23 diciembre 2014

Colaboración Levante-EMV 16/12/2014 "Calle del turno de extranjería"

"Calle del turno de extranjería"

Cuando tenía guardia en festivo y la citaban en Zapadores  a él le gustaba acompañarla. La esperaba en un bar próximo frecuentado por policías. Entre párrafo y párrafo le llegaban retazos de conversaciones un tanto chuscas. Armas, detenciones, trienios, ascensos, jubilaciones, destinos, opiniones sobre Podemos… En fin, lo normal. Al verla salir por la puerta del antiguo cuartel podía intuir cómo había ido. Cara de libertad, cara de incoación, cara de internamiento, cada una con su seña, con su gesto, con su explicación. El último fue uno de los días buenos.

Los responsables de la Comisión Europea  no se atreven a reconocer  con claridad urgente que necesitamos más inmigración en la vieja Europa. Temen facilitar el auge de los partidos xenófobos y que se siga la estela de paises aparentemente civilizados, que no son ajenos a su emergente pujanza, alentados por probos ciudadanos que ven en la emigración el germen de todos sus males, el fin de su modo de vida.

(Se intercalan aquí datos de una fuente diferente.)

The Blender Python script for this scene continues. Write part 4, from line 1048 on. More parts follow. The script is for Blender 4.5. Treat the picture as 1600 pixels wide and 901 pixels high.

 En Valencia perdemos población desde 2010. Cada día despedimos a extranjeros que regresan a sus paises de origen, mientras no son pocos los españoles, jóvenes y preparados,  que se nos escapan, tal vez para nunca regresar. Se equilibran las cifras de nacimientos y decesos. La combinación de expulsados por dificultades económicas y de tasas negativas de reposición demográfica, nos acercan al desastre. Si  nos empeñamos en tener más emigrantes que inmigrantes, habrá más decesos que nacimientos. Caminamos hacia un envejecimiento, tal vez irreversible en décadas, de la población.

Iñaki Gabilondo nos recordaba en una de sus afortunadas frases que mientras el norte es un geriátrico, el sur es una guardería. Otro desequilibrio más que no sabemos gestionar.

Valencia quiere ser tierra de acogida pero no de inmigrantes. No hay ni un solo plan o actuación municipal que integre, que acoja, que fomente el mestizaje y el intercambio.

Los abogados, como Hipólito, que forman parte del turno de oficio de extranjería, pelean cada día con leyes cambiantes, con criterios novedosos, con trucos administrativos, con esperpentos como el CIE, en el que aquí, además, hay chinches. Defienden a los que nada tienen, a veces, ni siquiera un documento que los identifique. Pasan épocas en que tienen que correr, a la hora que sea, al juzgado de guardia,  para que se  adopte una media cautelarísima que frene una expulsión; en otras, cuando el Estado está canino, sin un duro para expulsar, tienen que pelear para que no se impongan multas de pago imposible. Deberían dedicarles una calle, tal vez en Orriols. Deberíamos reconocerles su entrega, su dedicación, su lucha contra nuestro temor, contra nuestra inseguridad, contra nuestro miedo al otro, al diferente.


Era demasiado pronto para cenar y hacía demasiado frío para deambular. Entraron en uno de los bares de la avenida de Aragón. Ni él ni ella le prestaron atención. Saltaba de grupo en grupo ofreciendo un género que nadie quería comprar. Al verla se le iluminó la cara,  y sin soltar las flores  le dio un fuerte abrazo, de escorzo, dando saltitos. Antes de que se pudieran preguntar qué pasaba, sacó orgulloso un carnet de identidad español. Entonces sí, ella lo recordó. Ya tenía su NIE, ya era de los nuestros. Ella sonrió, él le puso una rosa entre las manos y se despidió ceremoniosamente.